The letter calls for full cancellation of federal student-loan debt. But many who signed said the debt would probably need to be canceled incrementally. Still, even the $10,000 in forgiveness per borrower that Biden promised could have sweeping effects — about a third of federal student-loan borrowers hold less than $10,000 in debt. “It’s just good for our society,” Miao said, “to make sure that kids are not shackled to their debt for 20, 30, 40 years after they graduate, which will delay their ability to start businesses, to found nonprofits, to start families, to do all these other things that I think people consider part of their American dream.”

Like many who signed the letter, Landon Brickey of the University of Missouri at Columbia received scholarship money that’s helping him cover his tuition. He said he would finish his undergraduate degree with $6,000 to $7,000 in student-loan debt. “I talk to so many people in this role, and you hear so many stories,” he said. “My stepmom didn’t pay off all of her student loans until she was in her 40s.”

Hannah Bruns, student-body president of Vanderbilt University, has a full-tuition scholarship but is still on the hook for expenses like food and housing. At Vanderbilt, where undergrads are generally required to live on campus, those expenses can run to $20,000 a year.

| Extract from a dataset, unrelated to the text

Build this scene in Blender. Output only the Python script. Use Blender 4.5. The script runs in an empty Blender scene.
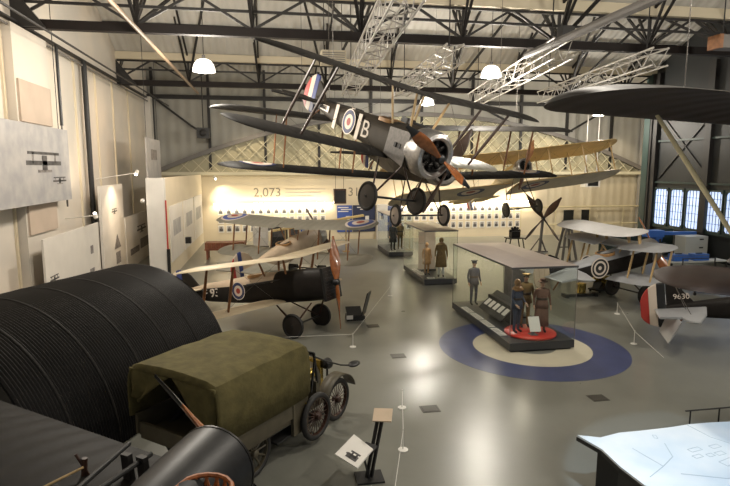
import bpy, bmesh, math, random
from mathutils import Vector, Matrix, Euler
random.seed(7)
PI = math.pi
rad = math.radians
scn = bpy.context.scene
COL = scn.collection

# ------------------------------------------------------------------ materials
def mat(name, col, rough=0.6, metal=0.0, noise=0.0, nscale=6.0, col2=None, bump=0.0, wave=None, emit=None, estr=0.0, coat=0.0, spec=None):
    m = bpy.data.materials.new(name)
    m.use_nodes = True
    nt = m.node_tree
    b = nt.nodes['Principled BSDF']
    b.inputs['Base Color'].default_value = (*col, 1)
    b.inputs['Roughness'].default_value = rough
    b.inputs['Metallic'].default_value = metal
    if spec is not None:
        b.inputs['Specular IOR Level'].default_value = spec
    if coat:
        b.inputs['Coat Weight'].default_value = coat
    tc = None
    if noise > 0 or bump > 0 or wave:
        tc = nt.nodes.new('ShaderNodeTexCoord')
    if noise > 0:
        n = nt.nodes.new('ShaderNodeTexNoise')
        n.inputs['Scale'].default_value = nscale
        n.inputs['Detail'].default_value = 6
        nt.links.new(tc.outputs['Object'], n.inputs['Vector'])
        r = nt.nodes.new('ShaderNodeValToRGB')
        c2 = col2 or tuple(max(0, c * (1 - noise)) for c in col)
        r.color_ramp.elements[0].position = 0.35
        r.color_ramp.elements[1].position = 0.65
        r.color_ramp.elements[0].color = (*c2, 1)
        r.color_ramp.elements[1].color = (*col, 1)
        nt.links.new(n.outputs['Fac'], r.inputs['Fac'])
        nt.links.new(r.outputs['Color'], b.inputs['Base Color'])
    if wave:                                    # ribs: (axis, scale, strength)
        w = nt.nodes.new('ShaderNodeTexWave')
        w.bands_direction = wave[0]
        w.inputs['Scale'].default_value = wave[1]
        w.inputs['Distortion'].default_value = 0
        nt.links.new(tc.outputs['Object'], w.inputs['Vector'])
        bp = nt.nodes.new('ShaderNodeBump')
        bp.inputs['Strength'].default_value = wave[2]
        bp.inputs['Distance'].default_value = 0.03
        nt.links.new(w.outputs['Fac'], bp.inputs['Height'])
        nt.links.new(bp.outputs['Normal'], b.inputs['Normal'])
    elif bump > 0:
        n2 = nt.nodes.new('ShaderNodeTexNoise')
        n2.inputs['Scale'].default_value = nscale * 4
        n2.inputs['Detail'].default_value = 4
        nt.links.new(tc.outputs['Object'], n2.inputs['Vector'])
        bp = nt.nodes.new('ShaderNodeBump')
        bp.inputs['Strength'].default_value = bump
        bp.inputs['Distance'].default_value = 0.02
        nt.links.new(n2.outputs['Fac'], bp.inputs['Height'])
        nt.links.new(bp.outputs['Normal'], b.inputs['Normal'])
    if emit:
        b.inputs['Emission Color'].default_value = (*emit, 1)
        b.inputs['Emission Strength'].default_value = estr
    return m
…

While her parents have helped, they are also subsidizing her brother’s master’s degree, Bruns said. She has a job and was able to get permission to live off campus this year, which has helped cut costs. But she still has had to take out loans.

“I know that I’ll probably be paying off my student debt well beyond the time I have children of my own, which is hard to grasp and made me start to realize how much student debt really holds people back,” Bruns said. “You have people who are paying off their college until they are in their 50s or 60s — some people dying and still owing debt for going to a university. And it’s like, how do you expect people to prosper and follow their dreams if they have so much debt holding them back?”

Jose Escobedo, the University of Texas at San Antonio’s student-body president, said he had taken on debt to cover his education — something he thinks about regularly.

“We aren’t even talking about further education,” Escobedo said. “The sad part is my story isn’t all that rare either. I’m in debt, probably on the lower end of debt because I attend a university that is pretty good as far as the financial aid it covers … I can only imagine what other students have to do when they graduate and start having to pay those debts.”

Escobedo said he recognizes that persuading the Biden administration to erase federal student debt is an uphill battle.

“Realistically speaking, this probably isn’t something we are going to be able to tackle this administration, or maybe even the next administration,” Escobedo said. “But I’m hoping that this generation of mine — if it comes down to it — we can at least stop it when it comes to be our turn. Let’s hope it doesn’t get to that point, but if need be, we will take care of it.”